THE CONSTITUTION TAKES A HIT

About a year ago, we wrote about a very interesting D.C. Court of Appeals case. In that case, the Court had declared that treating damages arising from emotional distress as taxable was unconstitutional since it was not an "accession to wealth." This was exciting stuff – for a Federal appeals court to declare that the Constitution prohibited some aspect of the U.S. income tax is a very rare and unusual event.

Alas, the excitement is gone. The D.C. Court of Appeals is now saying oops, we made a mistake because the government didn't raise the proper arguments, and that such damages are subject to income tax since they are not physical injuries within the exclusion allowed under Code Section 104. In terms of the Constitution, the Court found that even if not authorized by the Sixteenth Amendment to the Constitution (authorizing the income tax), this tax was an authorized excise tax that Congress has the power to impose since it was uniformly imposed.

There is speculation that the Court changed its position in fear that it would be opening the floodgates to constitutional challenges to various taxes.
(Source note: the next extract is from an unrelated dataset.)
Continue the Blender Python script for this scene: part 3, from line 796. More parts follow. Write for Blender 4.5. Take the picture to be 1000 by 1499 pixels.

Murphy v. IRS (CA DC 07/03/07), No. 05-5139, 100 AFTR 2d ¶2007-5019

1 comment:

Sheldon Richman said...

The court said that taxing the income from property (human capital) is not the same as taxing the property itself. But that is the opposite of what the 1895 Pollock court ruled when it struck down an income-tax law. If the new ruling stands, Pollock is effectively overturned, meaning the 16th Amendment is entirely moot. Repealing it would make not one iota of difference.